How well are American students doing in these three areas? Willingham believes our kids’ grasp of factual and procedural knowledge is middling and their great weakness is conceptual knowledge. Many students don’t fully understand place value, which led one college freshman to argue strenuously that 0.015 is larger than 0.05 because 15 is larger than 5. She would not budge from this belief. Another common misconception is believing that the equal sign = means “put the answer here” rather than denoting mathematical equivalence,
Unfortunately, says Willingham, conceptual knowledge is the hardest of the three to acquire, and it can’t just be poured into students’ heads; it needs to be built on previous knowledge and experience. For example, an abstract definition – the standard deviation is a measure of the dispersion of a distribution – is much easier to understand with an example – two groups of people have the same average height, but one group has many tall and many short people, and thus has a large standard deviation, whereas the other group mostly has people right around the average, and thus has a small standard deviation. “If students fail to gain conceptual understanding,” says Willingham, “it will become harder and harder to catch up, as new conceptual knowledge depends on the old. Students will become more and more likely to simply memorize algorithms and apply them without understanding.”
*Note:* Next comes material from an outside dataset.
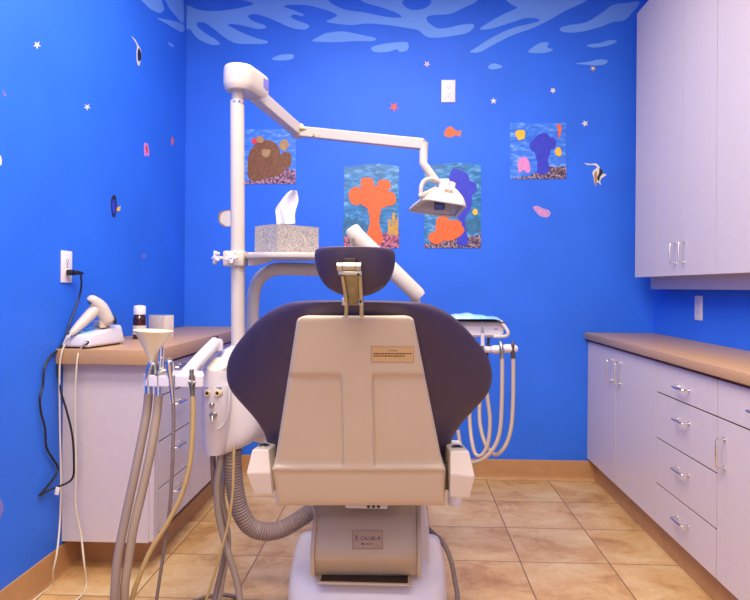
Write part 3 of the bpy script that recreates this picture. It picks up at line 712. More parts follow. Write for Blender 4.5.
seam = [P(353.9 + x, 282.4 + (x / 36) ** 2 * -1.2, HY + .002 + 1.2 * (x * HY / F) ** 2 + .012 * (abs(x) / 33) ** 3 + .0005) for x in range(-31, 32, 4)]
# headrest bracket
hb = MB().cyl(P(337.2, 266.7, 1.352), P(361, 266.7, 1.352), .0095, seg=18)
hb.box(P(337.5, 271, 1.345) , P(344.5, 263, 1.362), .002).box(P(354.5, 271, 1.345), P(361.3, 263, 1.362), .002)
brk = obj('headrest_bracket', hb, 'nickel', chair)
obj('bracket_slot', MB().box(P(343.5, 261.8, 1.362), P(357, 258.5, 1.39), .001), 'socket_dark', brk)
for x_ in (342.6, 355.2): obj('barrel_joint', MB().cyl(P(x_, 266.7, 1.352), P(x_ + .6, 266.7, 1.352), .0098, seg=18), 'socket_dark', brk)
G0 = lambda x, y, Y: P(x, y, Y)
yl = lambda y: 1.352 + (y - 271) * (.105 / 46)
pl_ = MB().prism([P(341.0, 271.5, yl(271)), P(360.8, 271.5, yl(271)), P(360.6, 305.5, yl(305)), P(345.6, 305.5, yl(305))], (0, .006, .0015), .001)
obj('slide_plate', pl_, 'brass_metal', brk)
rl = MB().box(P(338, 275, yl(271) - .004), P(362, 271.4, yl(271) + .01), .001)
rl.tube([P(342.3, 275, yl(274) - .003), P(346, 298, yl(297) - .003), P(346.2, 317, yl(313))], .0045, 8).tube([P(360.0, 275, yl(274) - .003), P(361.2, 298, yl(297) - .003), P(361.6, 317, yl(313))], .0045, 8)
rl.box(P(341.5, 305.5, yl(300) - .006), P(347.5, 297.5, yl(300) + .012), .0015).box(P(358.6, 305.5, yl(300) - .006), P(364, 297.5, yl(300) + .012), .0015)
rl.box(P(342.5, 318.2, yl(313) - .004), P(364.5, 316.2, yl(313) + .02), .0008)
obj('rails', rl, 'nickel', brk)
obj('bolt', MB().cyl(P(358.3, 274.5, yl(273) - .009), P(358.3, 274.5, yl(273) + .004), .0032, seg=10), 'black_rubber', brk)
obj('bolt', MB().cyl(P(360.6, 301.8, yl(301) - .013), P(360.6, 301.8, yl(301)), .0032, seg=10), 'black_rubber', brk)
# armrest brackets either side of the shell
def armblock(s):
    """s=-1 left, +1 right: outline of the face that looks back, with depth behind"""
    if s < 0: face = [(252, 449.5), (268.5, 449.5), (270.5, 473), (272, 494.5), (254.3, 494.8), (246.2, 473.5)]
    else: face = [(450.3, 451), (469.2, 451), (475.2, 477), (469.8, 498), (450, 497.3), (450.2, 474)]
    dy = [0, 0, -.018, .0, .0, -.018]
    Y = 1.70
    t = bmesh.new(); fr_ = [t.verts.new(P(x, y, Y + d)) for (x, y), d in zip(face, dy)]
    cx = sum(p[0] for p in face) / 6; bk = []
    for (x, y), d in zip(face, dy):
        q = P(x, y, Y + d); q.y += (.12 if y < 460 else .2); q.x = q.x + (X0 - q.x) * (.06 if s < 0 else .06); bk.append(t.verts.new(q))
    n = 6
    t.faces.new((fr_[0], fr_[1], fr_[2], fr_[5])); t.faces.new((fr_[5], fr_[2], fr_[3], fr_[4])); t.faces.new(bk[::-1])
    for i in range(n): j = (i + 1) % n; t.faces.new((fr_[i], bk[i], bk[j], fr_[j]))
    bmesh.ops.recalc_face_normals(t, faces=t.faces[:])
    bmesh.ops.bevel(t, geom=[e for e in t.edges if e.calc_face_angle(0) > .25], offset=.004, segments=2, profile=.5, affect='EDGES')
    m = MB(); m._merge(t)
    o = obj('arm_bracket', m, 'arm_cream', chair, 30)
    top = (P(face[0][0], face[0][1], Y) + P(face[1][0], face[1][1], Y)) / 2 + Vector((-.004 * (s < 0), .045, 0))
    top.z += .0
    sk = MB().lathe(top + Vector((s * -.003, 0, -.004)), [(.0, .0035), (.010, .0035), (.010, .0055), (.016, .0055), (.018, .003)], cap0=False)
    so = obj('socket', sk, 'brass_metal', o)
    obj('socket_hole', MB().cyl(top + Vector((s * -.003, 0, -.002)), top + Vector((s * -.003, 0, .0042)), .0095, seg=16), 'black_rubber', so)
    return o
armblock(-1); armblock(1)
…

Manipulatives are touted as a way to help students gain conceptual understanding, but Willingham is skeptical. Manipulatives are themselves abstract, he says, and can be so visually interesting that they distract from the deeper concepts involved. “Concreteness is not a magical property that allows teachers to pour content into students’ minds,” he says. Working with familiar objects or examples is more important to helping students understand abstract ideas. “Crucially, students frequently fail to understand the concept if they are not explicitly told to look for the commonalities among examples, or are not given hints as to what the commonalities are.” As content becomes more abstract, teachers have to be very explicit with their examples and analogies, for example, using a balance scale to illustrate the balancing of two sides of an equation, making it vivid by actually having a balance scale in the classroom and showing how it works, making the analogy explicit by writing two sides of an equation on a drawing of a balance scale, and continuously reinforcing the analogy. Studies indicate that teachers in Japan and Hong Kong are especially effective at using analogies according to these principles.
What are the implications of this for American teachers? Willingham offers the following advice:
• Think carefully about how to cultivate conceptual knowledge, and find an analogy that can be used across topics so that students will make connections.
• In cultivating greater conceptual knowledge, don’t sacrifice the basics. “Procedural or factual knowledge without conceptual knowledge is shallow and is unlikely to transfer to new concepts,” he says, “but conceptual knowledge without procedural or factual knowledge is ineffectual.” The “how” and “why” of math reinforce each other.
• In teaching procedural and factual knowledge, ensure that students get to automaticity.
• Choose a curriculum that supports conceptual knowledge – which means a curriculum that focuses on just a few concepts each year and a sequence of topics that makes conceptual sense and proceeds in small steps.
• Don’t tolerate the statement, “I’m just no good at math” from a student. With persistence and hard work, students can do it!
“Is It True That Some People Just Can’t Do Math?” by Daniel Willingham in American Educator, Winter 2009-2010 (Vol. 33, #4, p. 14-19, 39) Summary shared with persmission by Kim Marshall, Harvard GSE
Could this also be a maxim?
Don’t tolerate the statement, “I’m just no
good at technology” from a teacher. With persistence and hard work, teachers can do
it!
Oh Maureen…technology does not = math.